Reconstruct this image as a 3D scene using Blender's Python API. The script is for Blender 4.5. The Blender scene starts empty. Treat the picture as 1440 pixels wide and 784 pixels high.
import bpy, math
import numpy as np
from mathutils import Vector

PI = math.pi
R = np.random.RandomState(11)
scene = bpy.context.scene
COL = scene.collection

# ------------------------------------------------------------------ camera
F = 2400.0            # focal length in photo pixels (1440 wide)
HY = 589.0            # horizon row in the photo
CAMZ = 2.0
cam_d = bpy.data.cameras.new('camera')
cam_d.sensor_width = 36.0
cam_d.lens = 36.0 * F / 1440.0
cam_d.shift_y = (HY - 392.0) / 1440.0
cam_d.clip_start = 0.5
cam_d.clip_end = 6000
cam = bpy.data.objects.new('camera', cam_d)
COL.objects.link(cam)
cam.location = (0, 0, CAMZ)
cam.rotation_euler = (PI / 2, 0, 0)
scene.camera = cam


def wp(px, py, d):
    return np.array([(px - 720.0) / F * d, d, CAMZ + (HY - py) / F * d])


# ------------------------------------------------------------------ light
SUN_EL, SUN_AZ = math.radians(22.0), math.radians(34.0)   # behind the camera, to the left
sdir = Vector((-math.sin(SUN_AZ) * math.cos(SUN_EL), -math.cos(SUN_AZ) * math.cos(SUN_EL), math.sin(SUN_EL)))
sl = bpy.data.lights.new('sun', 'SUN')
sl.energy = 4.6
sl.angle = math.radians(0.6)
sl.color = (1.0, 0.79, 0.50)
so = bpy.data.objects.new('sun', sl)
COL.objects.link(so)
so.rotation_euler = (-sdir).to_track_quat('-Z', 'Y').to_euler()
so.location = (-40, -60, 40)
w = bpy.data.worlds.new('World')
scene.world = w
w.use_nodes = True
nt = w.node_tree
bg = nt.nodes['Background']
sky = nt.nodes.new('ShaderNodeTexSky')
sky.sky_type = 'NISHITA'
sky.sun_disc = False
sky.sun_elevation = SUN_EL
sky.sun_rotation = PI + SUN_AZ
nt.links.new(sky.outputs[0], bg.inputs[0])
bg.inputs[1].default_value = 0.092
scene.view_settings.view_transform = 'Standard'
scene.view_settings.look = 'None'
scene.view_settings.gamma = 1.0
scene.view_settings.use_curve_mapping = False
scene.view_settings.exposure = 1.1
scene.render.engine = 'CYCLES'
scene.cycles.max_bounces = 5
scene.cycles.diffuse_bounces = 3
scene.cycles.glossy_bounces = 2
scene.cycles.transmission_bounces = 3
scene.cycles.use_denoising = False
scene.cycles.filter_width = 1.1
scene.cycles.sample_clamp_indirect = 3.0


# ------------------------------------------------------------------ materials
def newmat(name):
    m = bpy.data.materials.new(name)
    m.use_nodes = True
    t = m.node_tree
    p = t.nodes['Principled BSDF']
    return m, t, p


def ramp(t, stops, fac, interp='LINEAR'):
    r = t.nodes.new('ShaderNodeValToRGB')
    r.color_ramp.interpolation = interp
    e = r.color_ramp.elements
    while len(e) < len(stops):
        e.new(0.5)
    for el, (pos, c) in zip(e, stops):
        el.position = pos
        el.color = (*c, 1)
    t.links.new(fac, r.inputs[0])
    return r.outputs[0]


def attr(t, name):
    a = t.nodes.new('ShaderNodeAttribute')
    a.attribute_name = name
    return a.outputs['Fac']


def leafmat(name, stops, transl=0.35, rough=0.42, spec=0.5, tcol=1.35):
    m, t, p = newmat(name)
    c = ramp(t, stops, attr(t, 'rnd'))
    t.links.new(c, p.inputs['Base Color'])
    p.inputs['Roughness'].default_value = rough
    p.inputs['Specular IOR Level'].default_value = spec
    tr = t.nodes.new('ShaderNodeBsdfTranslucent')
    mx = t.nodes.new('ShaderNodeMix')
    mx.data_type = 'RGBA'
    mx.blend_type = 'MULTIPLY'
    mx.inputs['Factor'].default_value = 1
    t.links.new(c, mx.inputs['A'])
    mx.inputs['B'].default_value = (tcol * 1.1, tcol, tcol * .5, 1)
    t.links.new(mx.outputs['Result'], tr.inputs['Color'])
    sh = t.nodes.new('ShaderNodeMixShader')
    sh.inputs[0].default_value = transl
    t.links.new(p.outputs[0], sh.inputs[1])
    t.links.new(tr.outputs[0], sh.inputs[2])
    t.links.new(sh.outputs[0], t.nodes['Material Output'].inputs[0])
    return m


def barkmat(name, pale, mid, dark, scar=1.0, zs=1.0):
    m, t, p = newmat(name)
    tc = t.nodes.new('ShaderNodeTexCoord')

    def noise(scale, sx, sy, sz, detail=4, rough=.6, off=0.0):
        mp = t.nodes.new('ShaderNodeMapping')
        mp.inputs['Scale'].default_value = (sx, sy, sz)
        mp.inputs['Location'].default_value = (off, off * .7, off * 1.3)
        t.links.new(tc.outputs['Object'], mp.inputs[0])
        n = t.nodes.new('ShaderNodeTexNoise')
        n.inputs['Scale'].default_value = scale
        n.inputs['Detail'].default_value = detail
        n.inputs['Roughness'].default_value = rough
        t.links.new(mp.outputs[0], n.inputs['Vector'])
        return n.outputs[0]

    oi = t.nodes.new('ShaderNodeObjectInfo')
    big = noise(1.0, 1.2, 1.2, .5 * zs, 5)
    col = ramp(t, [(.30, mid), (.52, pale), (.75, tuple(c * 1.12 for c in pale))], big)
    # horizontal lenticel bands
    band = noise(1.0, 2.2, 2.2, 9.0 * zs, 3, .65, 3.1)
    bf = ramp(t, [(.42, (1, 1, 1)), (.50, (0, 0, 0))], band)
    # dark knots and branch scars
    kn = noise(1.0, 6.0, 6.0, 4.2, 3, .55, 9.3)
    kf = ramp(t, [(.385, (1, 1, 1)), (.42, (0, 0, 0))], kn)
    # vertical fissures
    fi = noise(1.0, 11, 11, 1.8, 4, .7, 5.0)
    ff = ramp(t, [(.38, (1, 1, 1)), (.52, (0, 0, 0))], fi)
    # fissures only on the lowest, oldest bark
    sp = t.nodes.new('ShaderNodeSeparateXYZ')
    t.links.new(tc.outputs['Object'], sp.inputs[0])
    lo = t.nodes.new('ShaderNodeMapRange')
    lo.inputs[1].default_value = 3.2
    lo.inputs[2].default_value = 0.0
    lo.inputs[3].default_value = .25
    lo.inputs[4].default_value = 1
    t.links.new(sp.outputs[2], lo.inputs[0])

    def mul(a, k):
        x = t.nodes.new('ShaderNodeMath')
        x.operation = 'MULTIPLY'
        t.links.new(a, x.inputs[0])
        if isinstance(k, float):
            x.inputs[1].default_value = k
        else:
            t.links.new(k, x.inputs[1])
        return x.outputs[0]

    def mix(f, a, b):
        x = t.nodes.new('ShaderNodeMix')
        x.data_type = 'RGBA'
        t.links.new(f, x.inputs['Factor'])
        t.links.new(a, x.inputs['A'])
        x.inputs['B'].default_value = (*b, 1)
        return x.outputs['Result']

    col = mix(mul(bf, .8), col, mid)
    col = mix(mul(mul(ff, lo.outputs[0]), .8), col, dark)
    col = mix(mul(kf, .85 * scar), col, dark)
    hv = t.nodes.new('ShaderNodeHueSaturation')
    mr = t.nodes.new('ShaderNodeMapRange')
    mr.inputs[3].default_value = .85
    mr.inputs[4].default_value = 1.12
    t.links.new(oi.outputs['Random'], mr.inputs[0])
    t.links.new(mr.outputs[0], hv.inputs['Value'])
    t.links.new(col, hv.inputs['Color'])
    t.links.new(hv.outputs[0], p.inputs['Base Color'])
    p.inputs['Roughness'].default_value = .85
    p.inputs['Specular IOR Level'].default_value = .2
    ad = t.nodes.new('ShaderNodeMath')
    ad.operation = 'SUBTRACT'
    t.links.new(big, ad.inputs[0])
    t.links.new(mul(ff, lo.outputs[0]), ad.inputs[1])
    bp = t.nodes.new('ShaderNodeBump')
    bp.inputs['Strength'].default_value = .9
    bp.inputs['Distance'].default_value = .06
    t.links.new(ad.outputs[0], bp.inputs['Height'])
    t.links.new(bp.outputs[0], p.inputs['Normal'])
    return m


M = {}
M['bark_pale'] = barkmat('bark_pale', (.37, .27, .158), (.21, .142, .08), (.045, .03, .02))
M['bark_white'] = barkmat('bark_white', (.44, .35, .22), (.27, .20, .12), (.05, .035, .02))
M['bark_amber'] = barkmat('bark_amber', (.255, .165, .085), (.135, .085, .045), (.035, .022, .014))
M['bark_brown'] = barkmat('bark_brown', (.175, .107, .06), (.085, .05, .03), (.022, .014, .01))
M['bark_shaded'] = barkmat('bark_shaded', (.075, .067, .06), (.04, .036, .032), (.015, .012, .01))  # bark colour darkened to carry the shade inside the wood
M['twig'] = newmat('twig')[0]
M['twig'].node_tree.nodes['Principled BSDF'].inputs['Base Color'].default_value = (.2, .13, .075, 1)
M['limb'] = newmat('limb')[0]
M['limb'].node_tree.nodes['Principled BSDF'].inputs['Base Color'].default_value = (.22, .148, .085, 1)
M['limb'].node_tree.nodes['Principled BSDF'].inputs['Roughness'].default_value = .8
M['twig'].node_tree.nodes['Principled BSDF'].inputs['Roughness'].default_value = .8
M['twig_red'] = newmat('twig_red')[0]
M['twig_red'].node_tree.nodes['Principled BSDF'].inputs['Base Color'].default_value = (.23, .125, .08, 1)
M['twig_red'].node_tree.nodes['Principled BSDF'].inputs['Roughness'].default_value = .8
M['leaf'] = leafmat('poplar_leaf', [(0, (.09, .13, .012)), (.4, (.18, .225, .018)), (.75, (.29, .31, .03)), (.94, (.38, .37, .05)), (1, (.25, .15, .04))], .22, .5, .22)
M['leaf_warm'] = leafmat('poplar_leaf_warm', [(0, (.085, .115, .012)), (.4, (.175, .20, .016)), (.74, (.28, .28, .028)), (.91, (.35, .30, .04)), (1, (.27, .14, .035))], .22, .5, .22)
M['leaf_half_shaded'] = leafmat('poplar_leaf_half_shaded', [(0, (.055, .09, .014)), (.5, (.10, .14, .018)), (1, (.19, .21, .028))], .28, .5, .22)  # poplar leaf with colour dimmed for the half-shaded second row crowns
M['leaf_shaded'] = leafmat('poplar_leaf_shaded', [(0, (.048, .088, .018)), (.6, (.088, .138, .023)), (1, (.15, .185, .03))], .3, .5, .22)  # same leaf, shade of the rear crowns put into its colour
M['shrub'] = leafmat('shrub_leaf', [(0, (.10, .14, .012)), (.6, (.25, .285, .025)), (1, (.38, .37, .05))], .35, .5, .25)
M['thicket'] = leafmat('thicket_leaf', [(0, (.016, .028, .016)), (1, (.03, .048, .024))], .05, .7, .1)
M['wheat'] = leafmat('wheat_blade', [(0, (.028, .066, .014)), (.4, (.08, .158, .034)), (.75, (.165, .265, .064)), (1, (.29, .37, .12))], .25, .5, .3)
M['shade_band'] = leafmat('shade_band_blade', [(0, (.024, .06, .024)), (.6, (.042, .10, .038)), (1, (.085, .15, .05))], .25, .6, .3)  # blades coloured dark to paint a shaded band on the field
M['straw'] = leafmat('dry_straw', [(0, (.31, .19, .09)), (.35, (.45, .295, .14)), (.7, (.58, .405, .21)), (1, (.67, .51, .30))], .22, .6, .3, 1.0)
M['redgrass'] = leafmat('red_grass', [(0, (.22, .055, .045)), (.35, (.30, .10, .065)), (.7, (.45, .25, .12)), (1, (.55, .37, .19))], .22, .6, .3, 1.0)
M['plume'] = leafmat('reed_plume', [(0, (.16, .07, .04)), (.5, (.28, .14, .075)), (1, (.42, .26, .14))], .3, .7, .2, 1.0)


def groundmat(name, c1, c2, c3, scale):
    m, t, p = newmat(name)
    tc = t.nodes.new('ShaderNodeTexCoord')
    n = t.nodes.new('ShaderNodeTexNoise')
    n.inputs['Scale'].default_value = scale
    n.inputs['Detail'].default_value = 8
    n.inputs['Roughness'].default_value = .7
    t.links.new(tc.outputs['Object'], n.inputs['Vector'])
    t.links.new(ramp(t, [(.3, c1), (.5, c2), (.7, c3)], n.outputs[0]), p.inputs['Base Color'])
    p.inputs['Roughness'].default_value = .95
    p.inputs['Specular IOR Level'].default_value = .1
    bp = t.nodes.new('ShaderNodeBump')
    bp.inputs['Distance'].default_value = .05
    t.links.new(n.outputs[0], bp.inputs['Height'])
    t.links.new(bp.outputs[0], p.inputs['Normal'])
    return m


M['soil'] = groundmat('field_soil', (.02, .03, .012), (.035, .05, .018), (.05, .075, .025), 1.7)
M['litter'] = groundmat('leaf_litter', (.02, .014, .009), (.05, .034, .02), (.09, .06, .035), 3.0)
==
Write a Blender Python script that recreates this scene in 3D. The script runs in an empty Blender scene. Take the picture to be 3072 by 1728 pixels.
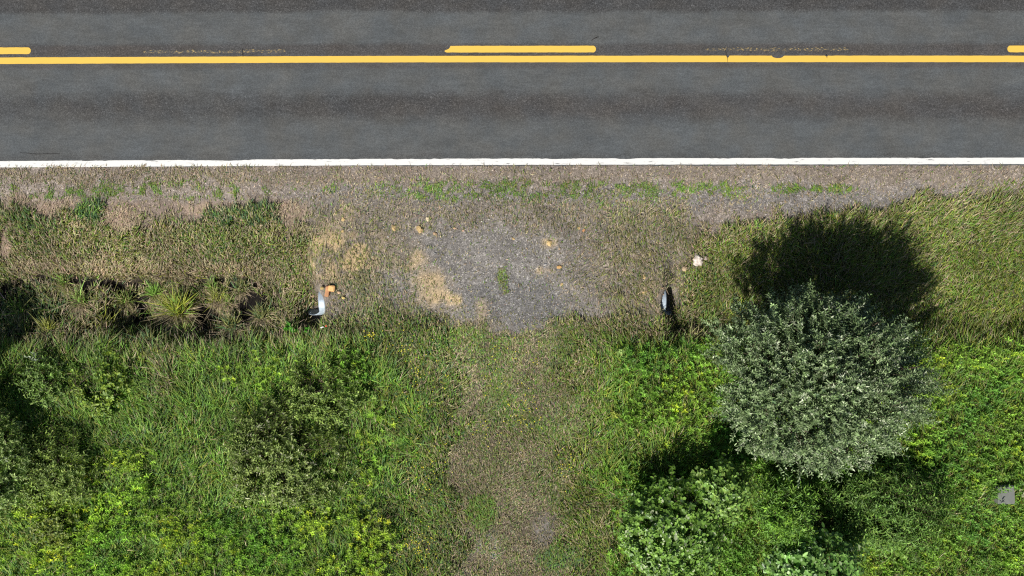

[Task details]
Within the material above, transcribe exactly the lines that run from the line holding "Reconstruct this image" through the line holding "scene.camera = cam".

[Written answer]
Reconstruct this image as a 3D scene using Blender's Python API. The script is for Blender 4.5. The Blender scene starts empty. Treat the picture as 1440 pixels wide and 784 pixels high.
import bpy, math
import numpy as np
from mathutils import Vector

PI = math.pi
R = np.random.RandomState(11)
scene = bpy.context.scene
COL = scene.collection

# ------------------------------------------------------------------ camera
F = 2400.0            # focal length in photo pixels (1440 wide)
HY = 589.0            # horizon row in the photo
CAMZ = 2.0
cam_d = bpy.data.cameras.new('camera')
cam_d.sensor_width = 36.0
cam_d.lens = 36.0 * F / 1440.0
cam_d.shift_y = (HY - 392.0) / 1440.0
cam_d.clip_start = 0.5
cam_d.clip_end = 6000
cam = bpy.data.objects.new('camera', cam_d)
COL.objects.link(cam)
cam.location = (0, 0, CAMZ)
cam.rotation_euler = (PI / 2, 0, 0)
scene.camera = cam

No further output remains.